It
is sheer escapism and worse (dishonesty) to talk of bride burning or
maltreatment of women among Hindus in this specific context. Apart
from the undeniable fact that Hindu women are coming into their own
in millions as a result of education and employment outside the
home, laws exist and more stringent ones can be enacted to deal with
such problems among Hindus. Muslim women cannot be given similar
protection under the existing dispensation. Moreover, no one can
possibly suggest that Hindus have insulated themselves from the
winds of change. On the contrary, Hindu society is being, as it
were, reconstituted and there is no organized resistance to it.
One of the greatest problems of Hindu
society, and, by that logic, of Indian society, is the fragmentation
of the Hindu social order into more and more castes. Inevitably, our
fundamental struggle is to restore a kind of unity, without which,
it makes little sense to talk of Hinduism. We have to produce a
sense of coherence in an order which has become,over the centuries,
increasingly fragmented and chaotic. All our social movements in the
last 200 years and all our political movements in the last 100 years
should be seen in that context. So viewed they would not look
divisive and, therefore, unhealthy. I do not, for instance, regard
Kanshi Ram and the Bahujan Samaj Party which he has launched as a
disaster in spite of his spiteful attacks on Brahmins who have
helped preserve our heritage under extremely trying circumstances.

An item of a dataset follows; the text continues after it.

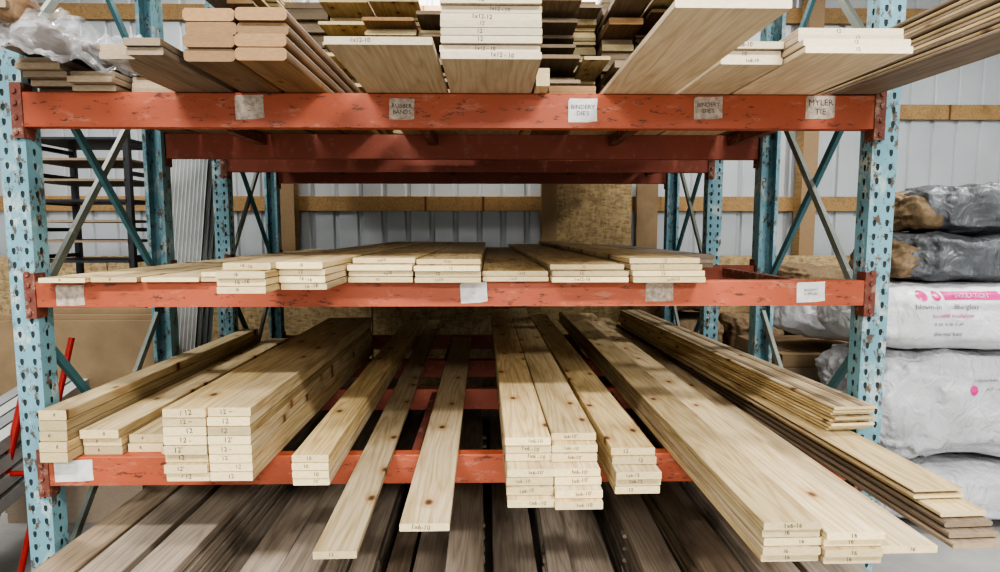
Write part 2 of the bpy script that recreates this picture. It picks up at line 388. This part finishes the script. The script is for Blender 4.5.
# labels
def label(x0, x1, z0, z1, lines, mat=PAPER, size=.03, y=-.0455, rot=0):
    mb = MB(); cx, cz = (x0 + x1) / 2, (z0 + z1) / 2; w, h = (x1 - x0) / 2, (z1 - z0) / 2
    c, s = math.cos(rot), math.sin(rot)
    pr = [(cx + a * w * c - b2 * h * s, cz + a * w * s + b2 * h * c) for a, b2 in ((-1, -1), (-1, .8), (-.9, 1), (.2, .97), (1, 1), (.97, 0), (1, -.9), (.4, -1))]
    mb.prism([(p, q) for p, q in pr], y - .0012, y, 'Y', 0)
    k = len(lines)
    for i, t in enumerate(lines): mb.text(t, cx, y - .0018, cz + ((k - 1) / 2 - i) * size * 1.05, size, 1, rot)
    mb.build("label", [mat, INK], rack)
label(-.885, -.785, 1.985, 2.068, ("~", "--"), PAPERD, .02, rot=.03)
label(-.350, -.262, 1.985, 2.058, ("RUBBER", "BANDS"), PAPERD, .020, rot=-.03)
label(.278, .380, 1.978, 2.060, ("BINDERY", "DIE'S"), PAPER, .021)
label(.722, .824, 1.990, 2.068, ("BINDERY", "DIE'S"), PAPERD, .020, rot=.02)
label(1.120, 1.225, 1.992, 2.072, ("MYLER", "TIE"), PAPERD, .030)
label(-1.545, -1.445, 1.330, 1.405, ("",), PAPERD, .02)
label(-.105, -.008, 1.338, 1.412, ("--",), PAPER, .02, rot=.05)
label(.565, .667, 1.342, 1.412, ("~ ~", "---"), PAPERD, .014)
label(1.118, 1.222, 1.338, 1.412, ("BINDERY", "SUPPLIES"), PAPER, .013, rot=.04)
label(-1.595, -1.455, .680, .762, ("",), PAPER, .02, rot=.02)

# ------------------------------------------------------------------ lumber on the ground under the rack
mb = MB(); x = -1.60; first = 0
while x < 1.30:
    w = random.choice((.14, .14, .19, .10)); n = random.choice((3, 4, 6, 7, 8)); g = R(.01, .05)
    if first < 3: n = 8; w = .15
    first += 1
    mi = random.choice((0, 0, 0, 1)); y0 = -.9 + R(-.2, .4); yw = R(-.02, .02) if first > 3 else -.01
    for i in range(n): mb.board(x, x + w, y0 + R(-.05, .05), 2.9, i * .055, i * .055 + .038, .003, mi, None, yw + R(-.004, .004))
    for yy in (0.3, 1.4, 2.5):
        for i in range(n - 1): mb.box(x + .01, x + w - .01, yy, yy + .04, i * .055 + .0385, i * .055 + .0545, 0)
    x += w + g
mb.build("floor_lumber_pile", [GREYW, BROWN])
# grey trim tubes bundle along the left of the rack
mb = MB()
for i in range(16):
    x0 = -2.66 + (i % 4) * .085; z0 = .30 + (i // 4) * .085
    mb.bar((x0 + .35, -1.1, z0 - .15), (x0 + .1, 1.5, z0 + .25), .07, .06, i % 2)
mb.build("trim_bundle", [TUBE, PANEL])
mb = MB()
for y, h in ((-.6, .18), (1.0, .40)): mb.box(-2.64, -1.9, y, y + .08, 0, h, 0)
mb.build("timber_bearers", [GREYW])
mb = MB()
mb.cyl((-2.28, .38, .0), (-2.08, .60, 1.22), .017, 0); mb.cyl((-2.10, .36, .0), (-1.95, .60, 1.1), .013, 0)
mb.cyl((-2.085, .595, 1.2), (-2.075, .605, 1.28), .022, 1)
mb.cyl((-2.2, .47, .5), (-2.03, .47, .5), .012, 0)
mb.build("red_hand_truck", [REDPIPE, BLACK])

# ------------------------------------------------------------------ room
WY = 3.62
def wall_sheet(name, p0, p1, H, flip=1):
    mb = MB(); p0, p1 = Vector(p0), Vector(p1); d = (p1 - p0); L = d.length; d.normalize(); nrm = Vector((-d.y, d.x, 0)) * flip
    pts = []; t = 0
    while t < L:
        for a, h in ((0, 0), (.150, 0), (.165, .020), (.195, .020), (.210, 0)): 
            if t + a <= L: pts.append((t + a, h))
        t += .229
    pts.append((L, 0))
    for (a, h), (b2, h2) in zip(pts, pts[1:]):
        A = p0 + d * a - nrm * h; B = p0 + d * b2 - nrm * h2
        mb.poly([A, B, B + Vector((0, 0, H)), A + Vector((0, 0, H))])
    return mb.build(name, [SIDING])
wall_sheet("wall_back", (-6, WY, 0), (6, WY, 0), 4.6, -1)
wall_sheet("wall_left", (-6, -6, 0), (-6, WY, 0), 4.6, 1)
wall_sheet("wall_right", (6, -6, 0), (6, WY, 0), 4.6, -1)
wall_sheet("wall_front", (-6, -6, 0), (6, -6, 0), 4.6, 1)
mb = MB(); mb.box(-6, 6, -6, WY + .05, -.1, 0); mb.build("floor", [CONC])
mb = MB(); mb.box(-6, 6, -6, WY + .05, 4.6, 4.7); mb.build("ceiling", [CEIL])
k = 0
for z in (1.85, 2.72, 3.6):
    k += 1; mb = MB()
    T = Matrix.Rotation(-math.pi / 2, 4, 'Z')
    mb.board(0, .038, -5.98, 5.98, z - .07, z + .07, .002, 0, (.4, .6), M=Matrix.Translation((0, WY - .002, 0)) @ T)
    mb.build("trim_%d" % k, [GIRT])
for cx in (-4.32, -1.88, .56, 3.0, 5.44):
    mb = MB(); mb.box(cx - .07, cx + .07, WY - .18, WY - .04, 0, 4.6, 0); mb.build("timber_wall_post", [GIRT])
mb = MB()
for x in (-5.98, -3.54, -1.10, 1.34, 3.78):
    mb.box(x, min(x + 2.43, 5.98), WY - .202, WY - .185, .0, 1.36, 0)
mb.build("wall_back_osb_wainscot", [OSB])
mb = MB(); mb.box(.64, 1.36, WY - .055, WY - .045, 1.40, 2.08, 0); mb.build("osb_sheet", [OSB])
mb = MB(); mb.box(1.40, 1.60, WY - .10, WY - .05, 1.38, 2.05, 0); mb.build("cardboard_sheet", [CARD])

# ------------------------------------------------------------------ left background
mb = MB()
for x in (-3.0, -2.32):
    for y in (1.7, 2.2): mb.box(x, x + .035, y, y + .035, 0, 2.25, 0)
    for i in range(12): mb.box(x, x + .03, 1.73, 2.21, .15 + i * .18, .175 + i * .18, 0)
for i in range(16): mb.box(-2.97, -2.31, 1.70, 2.22, .22 + i * .13, .235 + i * .13, 1 if i % 3 else 0)
mb.build("steel_shelving_unit", [STEEL, BROWN])
mb = MB()
for k in range(4):
    pts = []; n = 26
    for i in range(n + 1): pts.append((-2.16 + .32 * i / n + k * .012, 1.45 + k * .05 + (.006 if i % 2 else -.006)))
    for a, b2 in zip(pts, pts[1:]): mb.poly([(a[0] - .06, a[1] - .0, .0), (b2[0] - .06, b2[1], .0), (b2[0] + .02, b2[1] + .35, 2.15), (a[0] + .02, a[1] + .35, 2.15)])
mb.build("corrugated_panel_stack", [PANEL])
mb = MB()
for i in range(4): mb.box(-2.75 + i * .03, -1.80 - i * .05, 1.12 + i * .03, 1.14 + i * .03, 0, 1.10 + i * .03, 0)
mb.build("plywood_sheet_stack", [CARD])

# ------------------------------------------------------------------ insulation bags
def pillow(name, c, h, mat, rz=0, amp=.02, seed=0, prints=None, ry=0):
    mb = MB(); n1, n2 = 84, 60
    def pw(a, e): return math.copysign(abs(a) ** e, a)
    for j in range(n2 + 1):
        ph = -math.pi / 2 + math.pi * j / n2
        for i in range(n1):
            th = 2 * math.pi * i / n1
            x = h[1] * pw(math.cos(ph), .42) * pw(math.cos(th), .55); z = h[2] * pw(math.cos(ph), .42) * pw(math.sin(th), .55); y = h[0] * pw(math.sin(ph), .42)
            p = Vector((y, x, z))
            d = noise.noise(p * 5 + Vector((seed, 0, 0))) * amp + noise.noise(Vector((p.x * 30, p.y * 8, p.z * 9)) + Vector((seed, 3, 0))) * amp * .35
            d -= abs(noise.noise(p * 11 + Vector((0, seed, 0)))) * amp * .9
            d -= amp * .9 * abs(noise.noise(Vector((p.x * 5, p.y * 6, p.z * 22)) + Vector((seed, seed, 0))))
            mb.v.append(p * (1 + d / max(.12, p.length) * 1.0))
    for j in range(n2):
        for i in range(n1): mb.face((j * n1 + i, j * n1 + (i + 1) % n1, (j + 1) * n1 + (i + 1) % n1, (j + 1) * n1 + i))
    root = empty(name, c); root.rotation_euler = (0, ry, rz)
    mb.build("bag", [mat], root, smooth=True)
    if prints:
        bvh = BVHTree.FromPolygons([tuple(v) for v in mb.v], mb.f)
        pm = MB()
        def proj(x, z, o):
            hit = bvh.ray_cast(Vector((x, -3, z)), Vector((0, 1, 0)))
            return Vector((x, hit[0].y - o, z)) if hit[0] else Vector((x, 0, z))
        for kind, x, z, a, b2, mi in prints:
            if kind == 'rect' or kind == 'disc':
                nx, nz = 12, 6
                for u in range(nx):
                    for w in range(nz):
                        q = []
                        for du, dw in ((0, 0), (1, 0), (1, 1), (0, 1)):
                            s, t = (u + du) / nx * 2 - 1, (w + dw) / nz * 2 - 1
                            if kind == 'disc':
                                s, t = s * math.sqrt(1 - t * t / 2), t * math.sqrt(1 - s * s / 2)
                            q.append(proj(x + s * a / 2, z + t * b2 / 2, .003))
                        pm.poly(q, mi)
            else:
                vs, fs = text_geo(kind, a); n = len(pm.v)
                for v in vs: pm.v.append(proj(x + v.x, z + v.y, .006))
                for f in fs: pm.face([n + i for i in f], mi)
        pm.build("print", [PINK, GREYTXT, BAGW], root)
    return root
pillow("insulation_bag", (2.70, 1.15, .175), (.60, .36, .175), BAGS, amp=.03, seed=1)
pillow("insulation_bag", (2.62, 1.15, .655), (.62, .37, .310), BAGS, amp=.05, seed=2, prints=[
    ('disc', -.12, .12, .05, .05, 0), ('insulation batts', -.05, .17, .022, 0, 1), ('R-19 unfaced', .02, .12, .022, 0, 1)])
pillow("insulation_bag", (2.61, 1.15, 1.140), (.62, .37, .188), BAGW, amp=.02, seed=3, prints=[
    ('rect', -.14, .125, .30, .040, 0), ('INSULATION', -.14, .125, .030, 0, 2), ('disc', -.40, .125, .05, .05, 0), ('disc', -.33, .125, .045, .045, 0), ('blown-in', -.38, .07, .036, 0, 1), ('fiberglass', -.18, .07, .036, 0, 1),
    ('loosefill insulation', -.25, .025, .030, 0, 0), ('R-30  R-38  R-49', -.27, -.02, .022, 0, 1), ('thermal batt', -.27, -.07, .030, 0, 1), ('disc', .08, .05, .09, .09, 0), ('FIBERGLASS', .30, .02, .08, 0, 1)])
for cx, cz, sd, rz in ((2.68, 1.455, 4, .0), (2.80, 1.715, 5, -.05)):
    r = pillow("insulation_roll", (cx, 1.15, cz), (.48, .30, .142), BAGG, rz=rz, amp=.05, seed=sd)
    r2 = pillow("core", (-.43, 0, -.005), (.10, .24, .110), INSUL, amp=.05, seed=sd + 9)
    r2.parent = r
pillow("insulation_bag", (2.38, 2.05, 1.00), (.34, .28, .17), BAGW, rz=.1, amp=.02, seed=6, ry=.15, prints=[
    ('disc', -.15, .05, .13, .13, 0), ('rect', .08, .08, .2, .03, 0), ('R-19', .08, .0, .07, 0, 1), ('insulation', .05, -.06, .04, 0, 0)])
mb = MB()
for i in range(9): 
    z0 = i * .085; mb.box(1.95 + R(-.03, .03), 2.85 + R(-.05, .05), 1.75 + R(-.04, .04), 2.5, z0, z0 + .082, i % 2)
mb.build("cardboard_box_pile", [CARD, BROWN])
for i, (cx, cz) in enumerate(((1.75, .22), (2.28, .22), (2.81, .22), (1.75, .66), (2.28, .66), (2.81, .66), (1.75, 1.10), (2.81, 1.10))):
    pillow("insulation_roll", (cx, 3.0, cz), (.24, .32, .20), INSUL, amp=.04, seed=20 + i)

# ------------------------------------------------------------------ plastic wrap, top left
root = empty("plastic_wrap_bundle")
mb = MB(); nx, nz = 60, 40
for j in range(nz + 1):
    for i in range(nx + 1):
        u, w = i / nx, j / nz
        t = w * math.pi * 1.25 - .5
        rr = .085 * (1 - .55 * u) + .012
        x = -1.62 + .60 * u; z = 2.245 - .15 * u + rr * math.cos(t + .5) 
        y = -.42 + .05 * u - rr * 1.25 * math.sin(t)
        q = Vector((u * 9, w * 3, 1)); d = noise.noise(q * 1.3) * .035 + abs(noise.noise(q * 3)) * .018
        mb.v.append(Vector((x + d * .4, y - d, z + d * .9)))
for j in range(nz):
    for i in range(nx): a = j * (nx + 1) + i; mb.face((a, a + 1, a + nx + 2, a + nx + 1))
mb.build("wrap", [WRAP], root, smooth=True)
p = pillow("wrapped_item", (-1.42, -.44, 2.235), (.15, .06, .045), CEDAR, amp=.015, seed=31); p.parent = root; p.rotation_euler = (0, .2, .1)
mb = MB(); mb.board(0, .30, 0, .9, 0, .02, .002, 0)
mb.build("support_board", [BROWN], root, (-1.60, -.5, 2.197))

# ------------------------------------------------------------------ lights
def lamp(x, y, z, e, sx, sy, col=(1, .985, .955)):
    root = empty("ceiling_or_fill_light", (x, y, z))
    mb = MB(); mb.box(-sx / 2 - .03, sx / 2 + .03, -sy / 2 - .03, sy / 2 + .03, .03, .10, 0); mb.build("housing", [PANEL], root)
    mb = MB(); mb.box(-.01, .01, -.01, .01, .10, 4.6 - z, 0); mb.build("hanger", [STEEL], root)
    l = bpy.data.lights.new("lamp", 'AREA'); l.shape = 'RECTANGLE'; l.size = sx; l.size_y = sy; l.energy = e; l.color = col
    o = bpy.data.objects.new("lamp", l); COL.objects.link(o); o.parent = root
lamp(-1.7, -2.6, 4.2, 155, 1.2, .4); lamp(1.7, -2.6, 4.2, 170, 1.2, .4)
lamp(-3.6, 1.0, 4.2, 95, 1.2, .4); lamp(3.9, .6, 4.2, 130, 1.2, .4)
lamp(0, 2.9, 4.25, 160, 2.4, .4)
lamp(0, -4.9, 3.2, 330, 4.5, .8)  # added fill light behind the camera, its housing and hanger are made up
w = bpy.data.worlds.new("world"); scene.world = w; w.use_nodes = True
w.node_tree.nodes["Background"].inputs[0].default_value = (.85, .9, 1, 1); w.node_tree.nodes["Background"].inputs[1].default_value = .3
try:
    scene.view_settings.view_transform = 'AgX'; scene.view_settings.look = 'AgX - High Contrast'
except Exception: pass

# ------------------------------------------------------------------ camera
cam = bpy.data.cameras.new("camera"); co = bpy.data.objects.new("camera", cam); COL.objects.link(co)
cam.sensor_width = 36; cam.lens = 21.6; cam.clip_start = .05
co.location = (0, -2.2, 1.6)
co.rotation_euler = (math.radians(90 - 5.33), 0, math.radians(-1.0))
scene.camera = co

This is part of a larger struggle to re- serve the process of
fragmentation and restore the original chaturvarna (fourfold) order
to the extent it is viable in the present context. The struggle is
going to be long and painful. It requires large minds and large
hearts to be able to accommodate so many currents which are
addressed to a common purpose being a new sense of coherence, a new
sense of unity without break in continuity.